In my Manifesto for NZ I suggested dropping NZ's GST rate to 10%, scrapping Working for Families, doing away with user pays and making government smaller and leaner, by that last remark I'm talking about health care being made closer to the people, and government departments being dispersed, making government cheaper as salaries are lower in the regions (and it means less risk to NZ due to natural disaster). My ideas involve a mix of cutting costs and raising revenue, such as a huge infrastructure spend leading to employment (this includes state housing) and mining which is a solid foreign exchange earner.

If you don't like the sound of all that, how about the following as an alternative; scrap all PAYE.

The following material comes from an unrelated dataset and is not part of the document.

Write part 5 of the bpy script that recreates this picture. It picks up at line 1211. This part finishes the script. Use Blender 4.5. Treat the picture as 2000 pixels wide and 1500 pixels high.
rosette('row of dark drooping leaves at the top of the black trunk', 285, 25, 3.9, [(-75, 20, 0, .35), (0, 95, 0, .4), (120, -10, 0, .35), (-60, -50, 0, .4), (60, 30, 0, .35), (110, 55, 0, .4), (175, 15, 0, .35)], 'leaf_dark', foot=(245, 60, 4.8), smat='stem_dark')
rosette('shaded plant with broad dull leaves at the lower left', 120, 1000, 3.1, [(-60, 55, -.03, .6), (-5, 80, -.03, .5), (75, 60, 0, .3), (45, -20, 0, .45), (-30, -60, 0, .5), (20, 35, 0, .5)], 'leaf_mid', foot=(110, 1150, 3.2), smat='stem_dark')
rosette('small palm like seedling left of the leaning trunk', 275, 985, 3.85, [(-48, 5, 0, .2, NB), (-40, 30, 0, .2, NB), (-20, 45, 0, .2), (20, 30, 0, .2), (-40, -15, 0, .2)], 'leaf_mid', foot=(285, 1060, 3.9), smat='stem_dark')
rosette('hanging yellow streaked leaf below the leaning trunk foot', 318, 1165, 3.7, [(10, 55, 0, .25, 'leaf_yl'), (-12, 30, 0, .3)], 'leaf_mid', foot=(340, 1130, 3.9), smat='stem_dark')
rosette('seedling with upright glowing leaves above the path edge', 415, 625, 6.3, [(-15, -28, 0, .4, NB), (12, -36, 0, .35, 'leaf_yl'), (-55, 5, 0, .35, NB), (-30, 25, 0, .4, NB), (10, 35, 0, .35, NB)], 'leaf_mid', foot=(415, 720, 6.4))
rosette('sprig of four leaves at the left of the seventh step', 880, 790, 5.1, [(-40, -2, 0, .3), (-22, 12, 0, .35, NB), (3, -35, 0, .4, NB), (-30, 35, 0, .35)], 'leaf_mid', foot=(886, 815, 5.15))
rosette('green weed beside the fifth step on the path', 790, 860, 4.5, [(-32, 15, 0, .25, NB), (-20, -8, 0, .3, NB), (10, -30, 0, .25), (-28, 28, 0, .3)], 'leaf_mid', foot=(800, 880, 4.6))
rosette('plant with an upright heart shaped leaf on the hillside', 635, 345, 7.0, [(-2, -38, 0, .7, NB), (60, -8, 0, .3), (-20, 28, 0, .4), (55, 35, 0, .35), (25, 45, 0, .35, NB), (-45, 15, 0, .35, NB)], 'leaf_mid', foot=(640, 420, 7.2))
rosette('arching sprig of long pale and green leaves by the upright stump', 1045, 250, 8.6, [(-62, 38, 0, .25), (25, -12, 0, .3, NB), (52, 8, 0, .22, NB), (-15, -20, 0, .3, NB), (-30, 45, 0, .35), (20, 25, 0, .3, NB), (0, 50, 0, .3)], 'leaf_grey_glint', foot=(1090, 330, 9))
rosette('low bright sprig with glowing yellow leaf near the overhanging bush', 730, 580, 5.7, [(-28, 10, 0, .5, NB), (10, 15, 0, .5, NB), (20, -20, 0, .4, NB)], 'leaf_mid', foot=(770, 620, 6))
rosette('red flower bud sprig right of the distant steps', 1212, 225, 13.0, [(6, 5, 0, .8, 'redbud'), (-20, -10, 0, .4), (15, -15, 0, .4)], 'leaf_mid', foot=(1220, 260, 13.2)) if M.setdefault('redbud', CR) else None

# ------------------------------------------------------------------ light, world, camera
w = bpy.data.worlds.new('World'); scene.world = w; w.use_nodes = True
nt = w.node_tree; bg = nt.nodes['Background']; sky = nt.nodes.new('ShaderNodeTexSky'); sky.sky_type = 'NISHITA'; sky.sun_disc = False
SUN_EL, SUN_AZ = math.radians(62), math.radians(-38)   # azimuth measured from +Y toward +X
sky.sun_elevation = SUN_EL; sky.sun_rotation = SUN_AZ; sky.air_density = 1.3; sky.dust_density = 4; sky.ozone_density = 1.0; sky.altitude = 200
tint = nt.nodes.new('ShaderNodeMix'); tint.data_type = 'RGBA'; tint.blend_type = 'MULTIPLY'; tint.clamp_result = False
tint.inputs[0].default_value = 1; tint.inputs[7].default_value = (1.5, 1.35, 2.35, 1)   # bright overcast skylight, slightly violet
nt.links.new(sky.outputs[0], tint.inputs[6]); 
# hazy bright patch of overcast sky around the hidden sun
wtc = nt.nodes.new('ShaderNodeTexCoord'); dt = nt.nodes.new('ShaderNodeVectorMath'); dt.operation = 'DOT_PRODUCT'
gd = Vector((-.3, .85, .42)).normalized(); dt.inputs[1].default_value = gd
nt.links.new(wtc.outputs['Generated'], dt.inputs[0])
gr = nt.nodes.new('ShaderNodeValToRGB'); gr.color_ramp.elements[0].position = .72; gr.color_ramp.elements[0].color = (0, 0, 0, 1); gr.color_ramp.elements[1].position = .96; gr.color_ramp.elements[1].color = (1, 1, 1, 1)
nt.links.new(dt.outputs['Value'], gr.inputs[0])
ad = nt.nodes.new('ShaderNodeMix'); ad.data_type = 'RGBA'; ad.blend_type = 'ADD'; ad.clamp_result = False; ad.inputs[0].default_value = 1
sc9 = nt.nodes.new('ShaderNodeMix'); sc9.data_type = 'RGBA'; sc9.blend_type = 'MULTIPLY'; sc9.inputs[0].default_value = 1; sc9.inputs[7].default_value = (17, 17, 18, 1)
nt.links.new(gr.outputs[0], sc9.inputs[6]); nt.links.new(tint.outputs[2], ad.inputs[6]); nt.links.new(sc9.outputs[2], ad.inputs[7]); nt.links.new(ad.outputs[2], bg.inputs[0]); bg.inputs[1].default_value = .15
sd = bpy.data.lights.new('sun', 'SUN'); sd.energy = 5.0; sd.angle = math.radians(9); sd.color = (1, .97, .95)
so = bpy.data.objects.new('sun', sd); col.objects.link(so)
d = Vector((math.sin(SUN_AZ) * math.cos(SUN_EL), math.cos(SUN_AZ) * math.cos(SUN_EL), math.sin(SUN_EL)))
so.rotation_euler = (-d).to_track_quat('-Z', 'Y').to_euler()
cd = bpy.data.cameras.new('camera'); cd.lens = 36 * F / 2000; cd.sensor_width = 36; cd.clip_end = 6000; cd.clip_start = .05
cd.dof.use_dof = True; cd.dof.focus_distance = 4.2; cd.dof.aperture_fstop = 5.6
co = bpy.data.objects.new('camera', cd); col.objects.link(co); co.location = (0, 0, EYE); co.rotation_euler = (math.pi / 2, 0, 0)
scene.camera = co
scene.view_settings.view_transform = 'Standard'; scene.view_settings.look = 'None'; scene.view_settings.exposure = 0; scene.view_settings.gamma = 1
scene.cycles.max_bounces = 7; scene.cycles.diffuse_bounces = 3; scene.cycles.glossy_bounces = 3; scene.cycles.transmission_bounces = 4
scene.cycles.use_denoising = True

That's right, just don't collect PAYE. By simplifying the tax system to being indirect only, the cost of collection goes down for employers and government. What would happen is the individual pay packet would only have superannuation deducted, possibly council rates, student loans and any fines and other levies such as court orders and that would be that. What you earn you keep, when you consume you pay.

My thinking is the GST rate would need to be about 22.5% to achieve this aim. I'm interested in anyone who has tumbled the numbers on this. Working for Families - gone. PAYE - gone. User pays - gone. 

Critics will say this is regressive in nature. That's why I went for the 10% GST and less excise on cigarettes, to lower prices for the poor. But I'm putting this as an alternative, what it does is provide incentives to earn more and instead of taking money from the higher earners, it allows them to consume and invest and grow the economy (more employment).

What am I talking about? Higher earners pay most income tax. I think those earning more than $100,000 pay about 98% of all tax in New Zealand directly - correct me if I'm wrong. It's easy then to just say income tax is a waste of time, just take GST and leave it at that.

More controversial would be to look at exemptions from and zero rating of GST. It makes sense to exempt financial transactions but residential rental being zero rated? What about taking something from that, setting GST at say, 10% as opposed to everything else 22.5%.